The Children’s Media Foundation (CMF)

BFI Roadshow 2014

The British Film Institute has been holding Roadhsow events around the country for several months, outlining progress on their “Film Forever” initiative.  20th January saw the roadshow return to London for its final fling…Linda James, Jayne Kirkham, Anna Home and Martin Franks went along as CMF representatives.Anna Home reports...
The Roadshow opened with Amanda Nevill, Chief Executive of the British Film Institute and other BFI speakers outlining the various programmes in Film Forever, They highlighted the commercial and economic aspects and the fact that these are of special interest to Government.

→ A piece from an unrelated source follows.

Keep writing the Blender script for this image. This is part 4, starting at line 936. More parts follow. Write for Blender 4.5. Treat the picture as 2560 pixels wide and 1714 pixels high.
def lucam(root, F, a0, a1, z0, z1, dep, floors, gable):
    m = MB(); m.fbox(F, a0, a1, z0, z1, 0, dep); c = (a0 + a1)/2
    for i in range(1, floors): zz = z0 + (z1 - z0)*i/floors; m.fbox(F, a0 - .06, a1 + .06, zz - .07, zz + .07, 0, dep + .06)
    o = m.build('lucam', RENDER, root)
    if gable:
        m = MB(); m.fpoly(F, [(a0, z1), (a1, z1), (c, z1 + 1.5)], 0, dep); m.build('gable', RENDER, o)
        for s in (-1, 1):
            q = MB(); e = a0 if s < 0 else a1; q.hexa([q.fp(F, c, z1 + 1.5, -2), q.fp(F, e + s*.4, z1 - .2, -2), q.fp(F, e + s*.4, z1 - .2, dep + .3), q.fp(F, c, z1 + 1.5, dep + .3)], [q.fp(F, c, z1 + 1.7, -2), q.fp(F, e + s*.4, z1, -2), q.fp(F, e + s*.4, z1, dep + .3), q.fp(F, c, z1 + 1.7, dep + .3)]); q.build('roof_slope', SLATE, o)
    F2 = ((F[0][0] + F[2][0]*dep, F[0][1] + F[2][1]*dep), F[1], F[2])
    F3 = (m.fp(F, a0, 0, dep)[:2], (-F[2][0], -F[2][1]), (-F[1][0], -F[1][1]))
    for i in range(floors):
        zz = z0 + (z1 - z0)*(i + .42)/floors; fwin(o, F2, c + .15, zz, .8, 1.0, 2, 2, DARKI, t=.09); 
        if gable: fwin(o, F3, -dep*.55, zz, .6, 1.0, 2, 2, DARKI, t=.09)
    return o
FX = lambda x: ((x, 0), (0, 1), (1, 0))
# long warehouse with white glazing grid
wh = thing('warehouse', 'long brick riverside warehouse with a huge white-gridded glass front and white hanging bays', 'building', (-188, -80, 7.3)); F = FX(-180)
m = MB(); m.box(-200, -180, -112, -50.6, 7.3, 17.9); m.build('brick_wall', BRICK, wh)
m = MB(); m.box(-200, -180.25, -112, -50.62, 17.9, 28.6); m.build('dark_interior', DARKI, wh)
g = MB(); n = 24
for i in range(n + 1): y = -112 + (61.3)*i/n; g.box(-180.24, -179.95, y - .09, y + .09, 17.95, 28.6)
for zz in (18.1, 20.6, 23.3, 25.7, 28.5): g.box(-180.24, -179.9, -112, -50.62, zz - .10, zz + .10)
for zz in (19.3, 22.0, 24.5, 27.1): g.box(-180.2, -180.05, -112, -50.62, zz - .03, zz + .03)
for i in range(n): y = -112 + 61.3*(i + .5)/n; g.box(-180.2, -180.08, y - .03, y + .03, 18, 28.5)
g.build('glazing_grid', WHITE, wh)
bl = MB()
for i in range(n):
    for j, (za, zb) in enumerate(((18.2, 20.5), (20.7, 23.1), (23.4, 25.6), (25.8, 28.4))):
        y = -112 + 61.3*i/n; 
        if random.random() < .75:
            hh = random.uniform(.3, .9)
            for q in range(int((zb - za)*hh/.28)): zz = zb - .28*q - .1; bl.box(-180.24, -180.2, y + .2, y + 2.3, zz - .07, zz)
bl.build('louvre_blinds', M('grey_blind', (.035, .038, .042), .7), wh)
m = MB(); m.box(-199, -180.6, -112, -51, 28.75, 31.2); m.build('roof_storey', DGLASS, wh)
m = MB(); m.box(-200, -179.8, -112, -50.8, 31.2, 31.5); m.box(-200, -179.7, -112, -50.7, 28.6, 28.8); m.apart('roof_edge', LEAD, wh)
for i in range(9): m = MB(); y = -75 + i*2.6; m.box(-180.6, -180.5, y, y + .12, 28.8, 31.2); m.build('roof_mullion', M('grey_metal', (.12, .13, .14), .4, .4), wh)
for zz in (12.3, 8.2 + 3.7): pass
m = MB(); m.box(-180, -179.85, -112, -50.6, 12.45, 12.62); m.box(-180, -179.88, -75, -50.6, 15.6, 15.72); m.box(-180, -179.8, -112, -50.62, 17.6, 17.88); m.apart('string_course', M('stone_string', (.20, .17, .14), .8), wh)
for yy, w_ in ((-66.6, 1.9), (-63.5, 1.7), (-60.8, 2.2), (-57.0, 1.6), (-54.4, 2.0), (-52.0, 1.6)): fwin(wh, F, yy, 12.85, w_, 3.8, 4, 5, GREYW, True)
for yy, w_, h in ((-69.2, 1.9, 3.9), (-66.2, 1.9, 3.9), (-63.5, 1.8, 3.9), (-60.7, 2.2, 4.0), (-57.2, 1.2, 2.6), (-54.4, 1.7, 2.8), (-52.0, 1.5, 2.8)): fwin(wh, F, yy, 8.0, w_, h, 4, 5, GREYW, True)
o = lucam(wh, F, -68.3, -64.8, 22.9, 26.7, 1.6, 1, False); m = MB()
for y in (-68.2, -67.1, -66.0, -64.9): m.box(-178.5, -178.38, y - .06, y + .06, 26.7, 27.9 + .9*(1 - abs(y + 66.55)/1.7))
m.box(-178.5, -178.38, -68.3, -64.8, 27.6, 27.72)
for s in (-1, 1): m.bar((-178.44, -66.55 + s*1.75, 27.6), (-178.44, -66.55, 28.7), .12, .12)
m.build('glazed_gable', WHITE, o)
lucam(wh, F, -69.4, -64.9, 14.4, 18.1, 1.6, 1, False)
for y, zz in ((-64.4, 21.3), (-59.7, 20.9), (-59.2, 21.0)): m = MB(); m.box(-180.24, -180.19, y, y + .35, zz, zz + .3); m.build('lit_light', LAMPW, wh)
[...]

This theme was repeated in the next session, which was mainly about the up-coming year-long China initiative, Electric Shadows, which will involve all areas of the BFI.

In the afternoon there were workshops on funding, education, audiences and archive.


A theme which emerged from both funding sessions (one about the Film Fund and the other about the Lottery Fund) was that the BFI supports talent rather than specific genres. When quizzed by CMF, Ben Roberts, Director of the Film Fund, spoke of a ‘big problem’ with family films in terms of cost, marketing and distribution. As a result it's hard to find viable projects. He said there was a need for some distributors to be prepared to take on the studios and their big marketing budgets.

The BFI are, however, supporting a number of family films, including Bill and Get Santa, not because they were investing in family for the sake of doing so, but because the projects were both ‘hilarious’. Get Santa will be directed by Chris Smith.


The BFI’s Head Curator, Robin Butler outlined their archive policy. There are huge amounts of material needing digitisation, and even when that is completed there may be long-term issues with ‘preserving the digit’ in that the long-term preservation of digital materials opens up another set of questions....

He drew attention to the new BFI Player as a way of making the archive more accessible to the public, although the CMF’s suggestion of a children’s BFI Player seemed to surprise him. He stressed the work being done by the Into Film programme (see below) using archive footage and films in schools.


Despite only 6% of film being viewed in cinemas, the ‘cinema experience’ is perceived as crucial. Eddie Berg, Director of Partnerships, outlined the plan to ‘expand education opportunities and boost audience choice’. Reaching 9 to 15 year olds is essential to this.

This policy will be implemented via the regional hubs and will include themed sessions. The next one (in April) will focus on The Cinema of Childhood - films for and about kids, which is good to hear.


Paul Gerhardt, Director of Education, explained that the Film Academy had £26 million to spend over four years in order to provide film education in all schools. The brief is ‘enabling, watching, understanding, making’.

Teachers will be trained to deliver the programme, which is backed by Michael Gove. They also have a mission to find and encourage talent in kids.

Paul Reeve, CEO of Into Film, the agency set up to stimulate film literacy,  film watching and film making amongst kids and young people – previously known as Film Nation, wants film to be at the heart of cultural learning, both in terms of formal and informal learning.  There will be a lot of emphasis on the history of film, working in conjunction with the archive department.

Both these programmes are still in the consultation phase and will be signed off this coming April.